Keep an eye on this one: astronomers find a potentially habitable ice world


An exoplanet called LHS 1140 b could be the closest habitable world to Earth, an analysis of data collected by the James Webb Space Telescope (JWST) has shown.

Located 48 light-years away in the constellation Cetus, LHS 1140 b is one of the most promising exoplanets found in another star’s habitable zone, according to the study led by a team of astronomers from Université de Montréal (UdeM) in Canada.

The planet is 1.7 times the size of Earth and is located in the so-called “Goldilocks’ Zone” of the low-mass red dwarf star it orbits.

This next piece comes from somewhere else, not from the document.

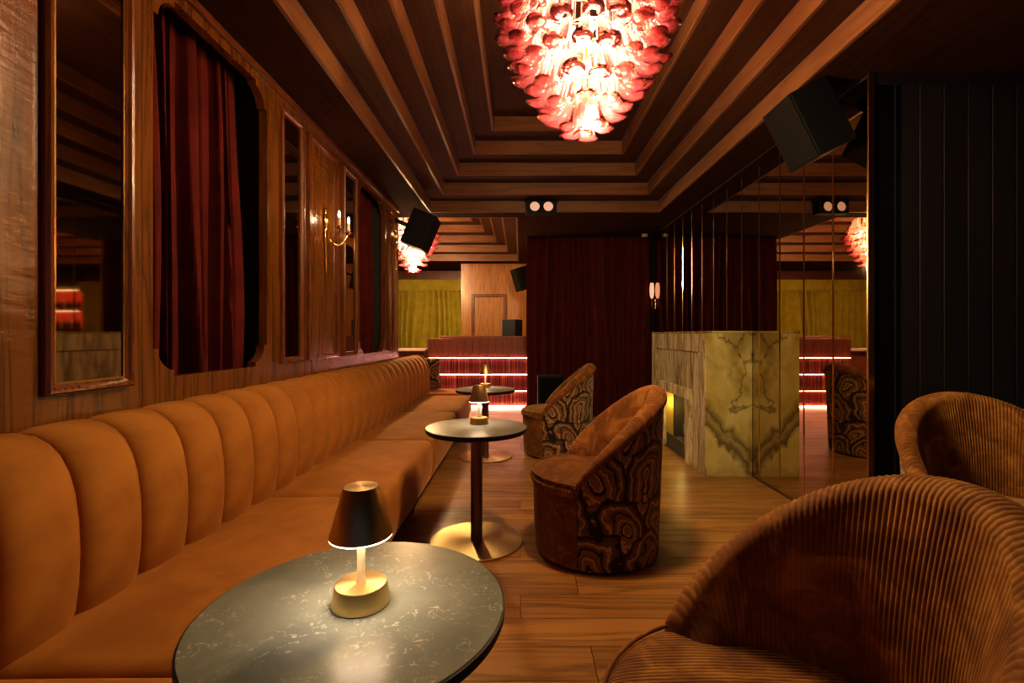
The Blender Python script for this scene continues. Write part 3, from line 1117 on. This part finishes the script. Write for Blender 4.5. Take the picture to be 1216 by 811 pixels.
# ------------------------------------------------------------------ tub chairs
def make_chair():
    root = empty('tub_chair')
    A = math.radians(113)
    def r_out(z):
        return 0.378 + 0.036 * max(0, min(1, z))
    def zr(th):
        c = math.cos(th / A * PI / 2)
        return 0.515 + 0.498 * (max(0, c) ** 0.86)
    def rho(th):
        return 0.033 + 0.022 * max(0.0, math.cos(th / A * PI / 2))
    # --- ribbed back: inner face, rolled rim and down to the seam
    NRIB = 92
    SUB = 6
    NC = NRIB * SUB
    vs, fs, uv = [], [], []
    def profile(th):
        z1, p = zr(th), rho(th)
        rc = r_out(z1) - p + 0.012
        zc = z1 - p
        pts = []
        zb = 0.43
        rin = 0.262
        for i in range(9):
            f = i / 8
            z = zb + (zc - zb) * f
            r = rin + (rc - p - rin) * (f ** 1.3) - 0.012 * math.sin(PI * f)
            pts.append((r, z))
        for i in range(1, 9):
            a = PI - PI * i / 8 * 1.06
            pts.append((rc + p * math.cos(a), zc + p * math.sin(a)))
        pts.append((r_out(zc - .035) + 0.001, zc - 0.035))
        return pts
    npf = 18
    for i in range(NC + 1):
        th = -A + 2 * A * i / NC
        pts = profile(th)
        rib = 0.0042 * (abs(math.sin(PI * i / SUB)) ** 0.7)
        for j, (r, z) in enumerate(pts):
            a, b = pts[max(0, j - 1)], pts[min(npf - 1, j + 1)]
            dx, dz = b[0] - a[0], b[1] - a[1]
            L = math.hypot(dx, dz) or 1
            nx_, nz_ = -dz / L, dx / L
            rr_, zz_ = r + nx_ * rib, z + nz_ * rib
            vs.append((rr_ * math.cos(th), rr_ * math.sin(th), zz_))
    for i in range(NC):
        for j in range(npf - 1):
            a = i * npf + j
            fs.append((a, a + npf, a + npf + 1, a + 1))
    fs.append(tuple(range(npf)))
    fs.append(tuple(NC * npf + j for j in range(npf)))
    me = mesh_from('backrest', vs, fs, True)
    recalc(me)
    link_mesh('backrest', me, M['corduroy'], root)
    # --- patterned outer shell
    vs, fs, uv = [], [], []
    n1, n2 = 48, 14
    for i in range(n1 + 1):
        th = -A + 2 * A * i / n1
        zt = zr(th) - rho(th) - 0.028
        for j in range(n2 + 1):
            z = 0.02 + (zt - 0.02) * j / n2
            r = r_out(z)
            vs.append((r * math.cos(th), r * math.sin(th), z))
            uv.append((th * 0.39 + 3.0, z))
    for i in range(n1):
        for j in range(n2):
            a = i * (n2 + 1) + j
            fs.append((a, a + n2 + 1, a + n2 + 2, a + 1))
    obj('outer_shell', vs, fs, M['agate'], root, True, uv)
    # --- front panel
    vs, fs, uv = [], [], []
    n1, n2 = 36, 8
    for i in range(n1 + 1):
        th = A + (2 * PI - 2 * A) * i / n1
        for j in range(n2 + 1):
            z = 0.02 + 0.43 * j / n2
            r = r_out(z) + 0.004 * math.sin(PI * j / n2)
            vs.append((r * math.cos(th), r * math.sin(th), z))
            uv.append((th * 0.39, z))
    for i in range(n1):
        for j in range(n2):
            a = i * (n2 + 1) + j
            fs.append((a, a + n2 + 1, a + n2 + 2, a + 1))
    obj('front_panel', vs, fs, M['corduroy_u'], root, True, uv)
    # --- seat
    vs, fs, uv = [(0, 0, 0.512)], [], [(0, 0)]
    rp = [(0.15, 0.511), (0.3, 0.510), (0.45, 0.508), (0.6, 0.506), (0.75, 0.503), (0.86, 0.499), (0.925, 0.492), (0.97, 0.480), (0.995, 0.462), (1.0, 0.445), (0.985, 0.428), (0.95, 0.418)]
    ns = 96
    for (f, z) in rp:
        for k in range(ns):
            th = 2 * PI * k / ns
            d = abs(((th + PI) % (2 * PI)) - PI)
            R = 0.412 if d > A + 0.02 else 0.345
            R = 0.345 + (0.412 - 0.345) * min(1, max(0, (d - A + 0.10) / 0.12))
            vs.append((R * f * math.cos(th), R * f * math.sin(th), z + 0.006 * math.cos(th) * -1))
            uv.append((vs[-1][1], vs[-1][0]))
    for k in range(ns):
        fs.append((0, 1 + k, 1 + (k + 1) % ns))
    for i in range(len(rp) - 1):
        for k in range(ns):
            a, b = 1 + i * ns, 1 + (i + 1) * ns
            k2 = (k + 1) % ns
            fs.append((a + k, b + k, b + k2, a + k2))
    fs.append(tuple(1 + (len(rp) - 1) * ns + k for k in range(ns)))
    seat = obj('seat', vs, fs, M['corduroy_u'], root, True, uv)
    path = []
    for i in range(41):
        th = A - 0.02 + (2 * PI - 2 * A + 0.04) * i / 40
        path.append((0.402 * math.cos(th), 0.402 * math.sin(th), 0.494))
    tube('seat_piping', path, 0.0055, M['corduroy'], seat, 8)
    # --- piping under the rim and at the two front seams
    path = []
    for i in range(61):
        th = -A + 2 * A * i / 60
        z = zr(th) - rho(th) - 0.032
        r = r_out(z) + 0.003
        path.append((r * math.cos(th), r * math.sin(th), z))
    tube('rim_piping', path, 0.0055, M['piping'], root, 8)
    for s in (-1, 1):
        path = [(r_out(z) * math.cos(s * A), r_out(z) * math.sin(s * A), z) for z in (0.02, 0.15, 0.3, 0.45)]
        tube('seam_piping', path, 0.004, M['piping'], root, 6)
    lathe('plinth_ring', [(0.0005, 0.0), (0.362, 0.0), (0.362, 0.022), (0.0005, 0.022)], M['black_edge'], root, None, 48, False)
    return root
ch0 = make_chair()
CH = [((0.575, 1.01), math.radians(0), 'rust corduroy tub chair in the right foreground, its ribbed back filling the corner'),
      ((0.475, 3.02), math.radians(-2), 'rust corduroy tub chair with agate patterned shell at the middle table'),
      ((0.42, 5.45), math.radians(-6), 'farthest rust tub chair with tan agate patterned shell, in front of the maroon curtain'),
      ((2.33, 2.30), math.radians(78), 'tub chair standing by the dark wall at the right edge')]
for i, ((px, py), rz, lb) in enumerate(CH):
    o = ch0 if i == 0 else copy_tree(ch0)
    o.location = (px, py, 0)
    o.rotation_euler = (0, 0, rz)
    tag(o, lb, 'chair', 'corduroy tub chairs')

# ------------------------------------------------------------------ fireplace
fx0, fx1, fy0, fy1, fz = 1.74, XR + 0.001, 4.51, 6.36, 1.37
fp = tag(empty('fireplace', ((fx0 + fx1) / 2, (fy0 + fy1) / 2, 0)), 'veined olive marble fireplace standing against the mirrored wall', 'fireplace')
FX, FY = fp.location.x, fp.location.y
def fbox(name, lo, hi, mat, bevel=0.003, parent=None):
    return box(name, (lo[0] - FX, lo[1] - FY, lo[2]), (hi[0] - FX, hi[1] - FY, hi[2]), mat, parent or fp, bevel, 1)
fbox('side_slab', (fx0, fy0, 0), (fx1, fy0 + .025, fz - .022), M['onyx'])
fbox('side_slab', (fx0, fy1 - .025, 0), (fx1, fy1, fz - .022), M['streaked'])
fbox('top_slab', (fx0 - .004, fy0 - .004, fz - .022), (fx1, fy1 + .004, fz), M['onyx'])
oy0, oy1, oz = 5.06, 5.80, 0.665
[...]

Exoplanets in this zone have temperatures that could allow water to exist on them in liquid form.

According to researchers, LHS 1140 b is either completely covered in ice – similar to Jupiter’s moon Europa – or maybe an ice world with a “bull’s eye” of a liquid ocean and a stable, cloudy atmosphere.

The ocean is believed to measure about 4,000 kilometers in diameter, equivalent to half of the surface area of the Atlantic Ocean.

The surface temperature in the middle of this alien ocean could even be a pleasant 20 degrees Celsius, all of which suggests that the planet is a promising “super-Earth,” according to researchers.

“Of all currently known temperate exoplanets, LHS 1140 b could well be our best bet to one day indirectly confirm liquid water on the surface of an alien world beyond our Solar System,” said Charles Cadieux, a Ph.D. student at UdeM and lead author of the study.

“This would be a major milestone in the search for potentially habitable exoplanets,” Cadieux said.

From 'mini-Neptune' to 'super-Earth'

When the planet was first discovered, astronomers speculated it might be a gaseous “mini-Neptune.” However, the analysis of data from the JWST collected in December 2023 “strongly” excluded that scenario, researchers said.

The new evidence suggested that LHS 1140 b might not only have liquid water but also a nitrogen-rich secondary atmosphere that came to be after the world initially formed.

“This is the first time we have ever seen a hint of an atmosphere on a habitable zone rocky or ice-rich exoplanet,” said Ryan MacDonald, an astronomer from the University of Michigan who contributed to the research.

“LHS 1140 b is one of the best small exoplanets in the habitable zone capable of supporting a thick atmosphere, and we might just have found evidence of air on this world,” MacDonald said.

More data and time are needed to confirm the findings, according to UdeM professor René Doyon, who supervised the study. More specifically, researchers will need at least a year of observations to verify that LHS 1140 b has an atmosphere and up to three years more to detect carbon dioxide.

“Detecting an Earth-like atmosphere on a temperate planet is pushing Webb’s capabilities to its limits – it’s feasible, we just need lots of observing time,” said Doyon.

Due to its limited visibility with the JWST, the planet can only be observed at a maximum of eight times per year. It means that the telescope will have to observe it “at every possible opportunity” for several years to determine whether it has habitable surface conditions.

The results of the study are available on arXiv, an open-access research platform, and will soon be published in The Astrophysical Journal Letters, a peer-reviewed publication.